| |
WASHINGTON: Barack Obama maintained a lead over John McCain in the White House race in three national polls published on Tuesday, but voters still trust McCain more to lead the country in the face of a major crisis as president.
Less than four months before the November 4 presidential election, Democrat Obama held a lead of six to eight points among registered voters in the three surveys - 50-42 per cent in the Washington Post/ABC News poll, 44-37 per cent in the Quinnipiac poll; and 45-39 per cent in the CBS/New York Times results.
The polls showed Obama's lead over his Republican rival anchored on a firm support base of women voters, young people and the African-American community.
But they showed that voters of the white ethnic majority prefer McCain over the African-American Obama, and that a rise in undecided voters leaves the presidential race fluid.
"Senator Barack Obama's national lead is solid - but it's not monolithic," said Maurice Carroll, director of the Quinnipiac University Polling Institute.
With the two rivals sharply divided over US national security policy, in the Post/ABC survey 50 per cent of voters notably said they trusted Arizona Senator McCain to lead better in a crisis, against 41 per cent for Obama.
That sentiment was echoed in the CBS News/New York Times poll.
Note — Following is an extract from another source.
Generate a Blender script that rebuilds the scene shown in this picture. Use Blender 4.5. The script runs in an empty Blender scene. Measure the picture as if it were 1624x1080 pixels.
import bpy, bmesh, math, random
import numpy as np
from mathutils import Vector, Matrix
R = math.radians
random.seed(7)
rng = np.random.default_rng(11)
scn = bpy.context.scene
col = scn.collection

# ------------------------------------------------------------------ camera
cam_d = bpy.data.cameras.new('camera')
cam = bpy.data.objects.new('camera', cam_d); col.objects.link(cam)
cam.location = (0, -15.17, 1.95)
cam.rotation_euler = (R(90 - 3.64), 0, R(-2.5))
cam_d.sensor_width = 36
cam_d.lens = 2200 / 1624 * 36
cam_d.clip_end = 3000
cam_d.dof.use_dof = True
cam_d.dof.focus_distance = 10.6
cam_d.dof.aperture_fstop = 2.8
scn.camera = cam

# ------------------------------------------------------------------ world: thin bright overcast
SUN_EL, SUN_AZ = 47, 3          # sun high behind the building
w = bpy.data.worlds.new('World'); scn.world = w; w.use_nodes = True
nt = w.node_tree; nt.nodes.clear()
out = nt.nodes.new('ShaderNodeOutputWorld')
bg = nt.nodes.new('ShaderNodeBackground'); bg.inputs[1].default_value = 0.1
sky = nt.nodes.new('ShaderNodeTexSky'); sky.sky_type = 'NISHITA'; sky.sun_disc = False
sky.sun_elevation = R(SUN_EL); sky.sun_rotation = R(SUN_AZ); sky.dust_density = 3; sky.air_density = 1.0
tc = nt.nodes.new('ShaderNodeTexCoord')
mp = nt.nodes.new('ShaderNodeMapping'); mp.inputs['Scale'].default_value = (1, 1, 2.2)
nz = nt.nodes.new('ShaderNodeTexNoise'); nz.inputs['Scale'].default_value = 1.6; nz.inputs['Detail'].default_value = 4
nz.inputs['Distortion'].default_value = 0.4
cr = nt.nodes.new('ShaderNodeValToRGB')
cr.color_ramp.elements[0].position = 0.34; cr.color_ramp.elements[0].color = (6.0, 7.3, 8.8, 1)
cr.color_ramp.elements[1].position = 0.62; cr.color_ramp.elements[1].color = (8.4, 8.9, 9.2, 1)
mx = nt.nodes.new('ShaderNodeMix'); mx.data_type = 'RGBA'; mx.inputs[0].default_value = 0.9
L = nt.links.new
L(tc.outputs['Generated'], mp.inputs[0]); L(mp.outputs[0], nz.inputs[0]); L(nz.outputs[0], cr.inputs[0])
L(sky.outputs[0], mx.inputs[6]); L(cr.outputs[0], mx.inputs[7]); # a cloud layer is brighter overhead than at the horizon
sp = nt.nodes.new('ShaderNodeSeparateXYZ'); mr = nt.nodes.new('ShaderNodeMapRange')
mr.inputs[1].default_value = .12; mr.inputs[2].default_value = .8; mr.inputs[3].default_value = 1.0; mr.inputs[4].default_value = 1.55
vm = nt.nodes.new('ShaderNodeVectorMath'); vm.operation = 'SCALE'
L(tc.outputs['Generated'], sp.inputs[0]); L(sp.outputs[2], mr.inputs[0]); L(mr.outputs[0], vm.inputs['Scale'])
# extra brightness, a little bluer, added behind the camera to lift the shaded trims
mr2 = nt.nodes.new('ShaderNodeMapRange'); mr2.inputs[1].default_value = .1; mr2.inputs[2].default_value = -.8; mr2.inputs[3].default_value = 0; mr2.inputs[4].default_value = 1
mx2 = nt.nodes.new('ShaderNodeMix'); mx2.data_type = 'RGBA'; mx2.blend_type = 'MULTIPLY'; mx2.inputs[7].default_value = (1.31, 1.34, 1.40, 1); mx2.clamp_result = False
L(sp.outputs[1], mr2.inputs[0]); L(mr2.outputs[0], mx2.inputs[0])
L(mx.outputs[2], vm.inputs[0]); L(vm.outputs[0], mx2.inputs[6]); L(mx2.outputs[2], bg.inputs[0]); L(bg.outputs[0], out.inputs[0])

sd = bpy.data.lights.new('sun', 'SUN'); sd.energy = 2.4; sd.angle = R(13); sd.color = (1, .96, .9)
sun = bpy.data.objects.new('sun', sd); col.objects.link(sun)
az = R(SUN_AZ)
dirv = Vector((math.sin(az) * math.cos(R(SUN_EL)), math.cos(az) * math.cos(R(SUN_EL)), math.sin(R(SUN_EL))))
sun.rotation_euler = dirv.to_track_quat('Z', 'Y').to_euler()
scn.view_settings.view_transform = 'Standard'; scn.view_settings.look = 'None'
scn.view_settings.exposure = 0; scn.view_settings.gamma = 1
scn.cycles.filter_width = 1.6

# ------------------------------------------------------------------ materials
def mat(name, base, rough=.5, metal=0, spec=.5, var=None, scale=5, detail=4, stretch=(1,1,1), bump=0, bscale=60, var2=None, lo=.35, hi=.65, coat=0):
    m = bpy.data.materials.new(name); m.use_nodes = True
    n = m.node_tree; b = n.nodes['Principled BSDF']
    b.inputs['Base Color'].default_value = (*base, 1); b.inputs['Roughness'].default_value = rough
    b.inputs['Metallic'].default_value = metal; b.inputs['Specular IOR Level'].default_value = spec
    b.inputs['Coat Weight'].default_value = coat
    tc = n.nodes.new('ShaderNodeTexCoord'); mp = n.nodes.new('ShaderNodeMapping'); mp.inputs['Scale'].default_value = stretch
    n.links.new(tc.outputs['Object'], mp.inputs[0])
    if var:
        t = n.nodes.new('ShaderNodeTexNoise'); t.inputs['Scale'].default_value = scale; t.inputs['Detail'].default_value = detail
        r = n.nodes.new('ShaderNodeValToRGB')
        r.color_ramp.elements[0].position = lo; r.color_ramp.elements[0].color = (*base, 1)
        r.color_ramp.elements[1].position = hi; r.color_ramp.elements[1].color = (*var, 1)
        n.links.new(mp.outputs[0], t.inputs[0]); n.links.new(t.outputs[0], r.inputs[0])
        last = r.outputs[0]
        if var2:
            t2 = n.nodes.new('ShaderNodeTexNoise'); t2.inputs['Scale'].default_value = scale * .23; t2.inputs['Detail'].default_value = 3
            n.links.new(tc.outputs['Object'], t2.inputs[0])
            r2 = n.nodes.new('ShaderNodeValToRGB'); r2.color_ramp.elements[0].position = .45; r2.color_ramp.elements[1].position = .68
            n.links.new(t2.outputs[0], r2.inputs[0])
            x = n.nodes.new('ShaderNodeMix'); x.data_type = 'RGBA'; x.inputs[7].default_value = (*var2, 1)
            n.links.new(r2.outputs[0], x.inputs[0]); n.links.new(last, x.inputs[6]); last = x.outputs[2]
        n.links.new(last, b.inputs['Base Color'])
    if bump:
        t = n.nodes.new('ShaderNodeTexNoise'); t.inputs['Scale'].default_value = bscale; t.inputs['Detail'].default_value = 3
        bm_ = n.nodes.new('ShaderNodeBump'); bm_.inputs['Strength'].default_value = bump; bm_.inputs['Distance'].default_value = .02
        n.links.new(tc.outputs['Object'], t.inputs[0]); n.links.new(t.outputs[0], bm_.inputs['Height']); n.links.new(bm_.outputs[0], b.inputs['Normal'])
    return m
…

While those surveyed gave Obama a six-point lead overall over McCain, 82 per cent felt McCain, a former navy pilot who was held prisoner of war in Vietnam, would be an effective commander-in-chief, while only 62 per cent felt Obama would be effective.
Nevertheless, the polls showed voters by a broad spread consider the country's economic woes the most important issue in the presidential campaign, and trust Obama more to handle the issue, by a large 53-39 per cent margin, according to Quinnipiac.
And the CBS/Times Poll showed that voters trust Obama more to improve the US image in the world.
But the same poll shows a rise in undecided voters. Asked how they would vote if the election was held now, 12 per cent called themselves undecided, compared to just six per cent in June.
And asked if their mind was "made up" at this point, 28 per cent said no.
The Quinnipiac data meanwhile showed the number of undecided voters had risen to 14 per cent from eight per cent two months earlier.